**GOAL OF THE EXERCISE:** Take the lines from the top down to and including the one with "tile_wall('wall_front_tile', lambda u, v, h: (u, NY" and repeat them exactly. Omit images.

**DATA EXCERPT:**
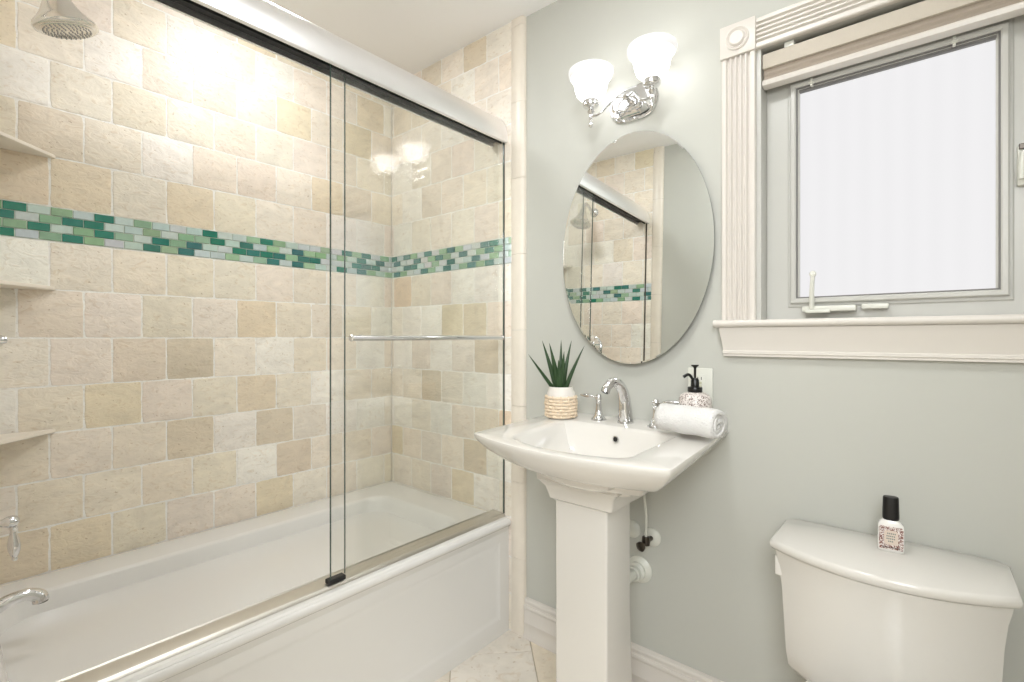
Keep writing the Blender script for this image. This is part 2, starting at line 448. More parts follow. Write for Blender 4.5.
overL = [(-0.688,1.269,'t'),(-0.912,1.114,'b'),(-1.070,1.119,'d'),(-1.311,1.662,'t'),(-1.229,1.836,'d'),(-0.935,1.695,'t'),(-1.062,1.842,'w'),(-0.760,1.842,'p'),(-0.441,1.830,'t'),(-0.684,0.961,'t'),(-0.595,0.760,'w'),(-0.909,0.828,'b'),(-0.604,0.816,'b'),(-0.745,0.843,'w'),(-1.137,0.658,'d'),(-0.828,0.663,'d'),(-0.523,0.653,'b'),(-0.637,0.642,'w'),(-1.345,0.514,'t'),(-1.216,0.519,'t'),(-0.637,2.159,'p'),(-0.951,2.239,'w'),(-0.745,2.449,'t'),(-1.392,0.961,'w'),(-1.277,0.711,'d'),(-1.012,0.684,'d'),(-1.070,0.541,'d'),(-1.277,1.271,'d')]
overR = [(-1.671,1.269,'t'),(-1.506,1.265,'t'),(-1.423,1.116,'b'),(-1.839,0.968,'b'),(-1.671,1.410,'p'),(-2.015,1.431,'o'),(-2.07,1.441,'o'),(-1.312,0.866,'o'),(-1.389,0.867,'d'),(-1.506,0.665,'b'),(-1.580,0.564,'t'),(-1.464,0.573,'w'),(-1.561,2.453,'b'),(-1.725,1.086,'w'),(-1.530,0.983,'w'),(-1.356,1.551,'w'),(-2.023,1.177,'w'),(-1.412,1.431,'w'),(-1.356,0.726,'w'),(-1.725,2.469,'d'),(-1.530,2.006,'p')]
tile_wall('wall_left_tile', lambda u, v, h: (WL + h, u, v), NY + .016, -.016, .1546, (-.991, -.909), overL, '')
tile_wall('wall_back_tile', lambda u, v, h: (u, -h - .003, v), WL + .016, WE, .1425, (-1.650, -1.5755), overR, '')
tile_wall('wall_front_tile', lambda u, v, h: (u, NY + h + .003, v), WL + .016, WE, .1425, (-1.64, -1.568), [], '')

# ---- glass mosaic band
MC = {'D': (36, 122, 106), 'E': (56, 118, 112), 'G': (142, 178, 142), 'H': (154, 186, 156), 'P': (200, 210, 208), 'Q': (190, 207, 203)}
def mosaic(name, to_world, u0, u1, ph, seqs, seed):
    rnd = random.Random(seed)
    bm = new(); cl = bm.loops.layers.float_color.new('tint')
    z0, z1 = 1.4925, 1.5975; rh = (z1 - z0) / 4; L = .0527; g = .0012
    f = bm.faces.new([bm.verts.new(to_world(u, v, .0125)) for u, v in ((u0, z0 - .003), (u1, z0 - .003), (u1, z1 + .003), (u0, z1 + .003))])
    for l in f.loops: l[cl] = srgb(224, 230, 218)
    for r in range(4):
        p = ph + (0 if r % 2 == 0 else L / 2); k = math.floor((u0 - p) / L); last = ''; i = 0
        while True:
            a = p + k * L; b = a + L; k += 1
            if a >= u1 - .003: break
            a = max(a, u0); b = min(b, u1)
            if b - a < .006: continue
            c = seqs[r][i] if i < len(seqs[r]) else rnd.choice([q for q in 'DEGHPQPQ' if q != last])
            last = c; i += 1
            col = srgb(*[max(0, min(255, v + rnd.uniform(-5, 5))) for v in MC[c]])
            A, B = a + g, b - g; Z1 = z1 - r * rh - g; Z0 = z1 - (r + 1) * rh + g
            r0 = [bm.verts.new(to_world(u, v, .0115)) for u, v in ((A, Z0), (B, Z0), (B, Z1), (A, Z1))]
            r1 = [bm.verts.new(to_world(u, v, .0155)) for u, v in ((A, Z0), (B, Z0), (B, Z1), (A, Z1))]
            e = .0013
            r2 = [bm.verts.new(to_world(u, v, .0165)) for u, v in ((A + e, Z0 + e), (B - e, Z0 + e), (B - e, Z1 - e), (A + e, Z1 - e))]
            fs = [bm.faces.new(r2)]
            for x, y in ((r0, r1), (r1, r2)):
                fs += [bm.faces.new((x[q], x[(q + 1) % 4], y[(q + 1) % 4], y[q])) for q in range(4)]
            for f in fs:
                for l in f.loops: l[cl] = col
    o = obj(name, bm, M['mosaic']); o['kind'] = 'structure'
    return o
# leading bricks that lie left of the frame come first in each row
mosaic('trim_1', lambda u, v, h: (WL + h, u, v), NY + .016, -.016, -1.351,
       ['PGDPGPDPGQ', 'DPDPGDDPQG', 'QHGDPGDHPD', 'PGDPGDGPQE'], 3)
mosaic('trim_2', lambda u, v, h: (u, -h - .003, v), WL + .016, WE, -2.05,
       ['DQEGPEPGEHPPED', 'QEPPEPGEGPEPGD', 'PPEEQPGPEPQEPG', 'QEGPPEGPEQGEGD'], 4)
mosaic('trim_3', lambda u, v, h: (u, NY + h + .003, v), WL + .016, WE, -2.03, ['', '', '', ''], 5)

# ---- stone edging strips where the tile ends (far wall and near wall)
def edging(name, ysign, y0):
    bm = new()
    x0, x1 = WE, -1.232
    d = .0215
    prof = [(x0, 0), (x0, d - .002), (x0 + .003, d), (x1 - .018, d), (x1 - .009, d - .0025), (x1 - .003, d - .008), (x1, d - .015), (x1, 0)]
    zs = [0]
    while zs[-1] < CEIL - .2: zs.append(zs[-1] + .305)
    zs.append(CEIL)
    for a, b in zip(zs, zs[1:]):
        prism(bm, [(p[0], y0 + ysign * p[1]) for p in prof], 'z', a + .0006, b - .0006)
    return struct(name, bm, M['marble'], smooth=40)
edging('trim_4', -1, -.0002); edging('trim_5', 1, NY + .0002)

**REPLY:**
Keep writing the Blender script for this image. This is part 2, starting at line 448. More parts follow. Write for Blender 4.5.
overL = [(-0.688,1.269,'t'),(-0.912,1.114,'b'),(-1.070,1.119,'d'),(-1.311,1.662,'t'),(-1.229,1.836,'d'),(-0.935,1.695,'t'),(-1.062,1.842,'w'),(-0.760,1.842,'p'),(-0.441,1.830,'t'),(-0.684,0.961,'t'),(-0.595,0.760,'w'),(-0.909,0.828,'b'),(-0.604,0.816,'b'),(-0.745,0.843,'w'),(-1.137,0.658,'d'),(-0.828,0.663,'d'),(-0.523,0.653,'b'),(-0.637,0.642,'w'),(-1.345,0.514,'t'),(-1.216,0.519,'t'),(-0.637,2.159,'p'),(-0.951,2.239,'w'),(-0.745,2.449,'t'),(-1.392,0.961,'w'),(-1.277,0.711,'d'),(-1.012,0.684,'d'),(-1.070,0.541,'d'),(-1.277,1.271,'d')]
overR = [(-1.671,1.269,'t'),(-1.506,1.265,'t'),(-1.423,1.116,'b'),(-1.839,0.968,'b'),(-1.671,1.410,'p'),(-2.015,1.431,'o'),(-2.07,1.441,'o'),(-1.312,0.866,'o'),(-1.389,0.867,'d'),(-1.506,0.665,'b'),(-1.580,0.564,'t'),(-1.464,0.573,'w'),(-1.561,2.453,'b'),(-1.725,1.086,'w'),(-1.530,0.983,'w'),(-1.356,1.551,'w'),(-2.023,1.177,'w'),(-1.412,1.431,'w'),(-1.356,0.726,'w'),(-1.725,2.469,'d'),(-1.530,2.006,'p')]
tile_wall('wall_left_tile', lambda u, v, h: (WL + h, u, v), NY + .016, -.016, .1546, (-.991, -.909), overL, '')
tile_wall('wall_back_tile', lambda u, v, h: (u, -h - .003, v), WL + .016, WE, .1425, (-1.650, -1.5755), overR, '')
tile_wall('wall_front_tile', lambda u, v, h: (u, NY + h + .003, v), WL + .016, WE, .1425, (-1.64, -1.568), [], '')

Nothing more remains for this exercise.